Monday, 30th October 2017

E- paper

Direct tax collections dip

The direct tax shortfall is likely to widen the revenue deficit

By Pinak Ghosh in Calcutta
  • Published 16.01.20, 12:48 AM
  • Updated 16.01.20, 12:48 AM
  • a min read
  •  
Revenue department officials have attributed the shortfall in collection to a combination of the government’s decision to cut corporate tax rates in September, overall economic slowdown and the reshuffle in the department (Shutterstock)

Direct tax collection has suffered a negative growth of 6.1 per cent between April 1, 2019 and January 11, 2020 compared with the corresponding period previous year.

Data sourced from the income tax department show that in the ongoing fiscal total net tax collection till January 11, 2020 — comprising corporate tax, income tax, securities transaction tax and other taxes and levies — was Rs 7,24,440.5 crore against Rs 7,71,560 crore in the corresponding period last fiscal.

A circle-wise break-up of data show the major revenue collection centres such as Mumbai, Delhi, Bangalore, Chennai, Pune, Hyderabad and Calcutta have all seen a fall in collections.

Revenue department officials have attributed the shortfall in collection to a combination of the government’s decision to cut corporate tax rates in September, overall economic slowdown and the reshuffle in the department following the implementation of the faceless tax assessment plan that has been carried without preparation.

The effective tax rate was reduced to 25 per cent to 35 per cent.
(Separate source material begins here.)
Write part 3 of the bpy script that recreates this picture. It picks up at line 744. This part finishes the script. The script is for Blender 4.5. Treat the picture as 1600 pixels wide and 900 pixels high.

For companies that do not avail incentives, the effective tax rate is 22 per cent. The government had estimated a revenue loss of Rs 1.45 lakh crore because of the concession in corporate tax rates.

“The government midway through the financial year announced a reduction in corporate tax rate, after the budget estimates were prepared. Consequentially, there will always be a shortfall. Moreover, the government has hurriedly implemented the e-assessment scheme without providing adequate infrastructure. Combine all that with the general economic slowdown, the entire rank and file of the department is frustrated and demoralised,” said a senior income tax officer in Calcutta adding that there would be additional pressure to improve collections in the fourth quarter.

The direct tax shortfall is likely to widen the revenue deficit, which is already under stress. The revenue deficit at the end of November 2019 was 2.6 per cent of GDP.

“With tax revenues reporting a muted performance in the recent months and the impact of the cut in corporate tax rates, Icra expects the union government’s gross tax revenues to trail the revised budget estimate of Rs. 24.6 trillion by a sizeable Rs. 3.0-3.5 trillion,” said Aditi Nayar, principal economist, Icra Ltd.

Economists are also unclear about whether the government would be able to meet its disinvestments or GST collection target this fiscal.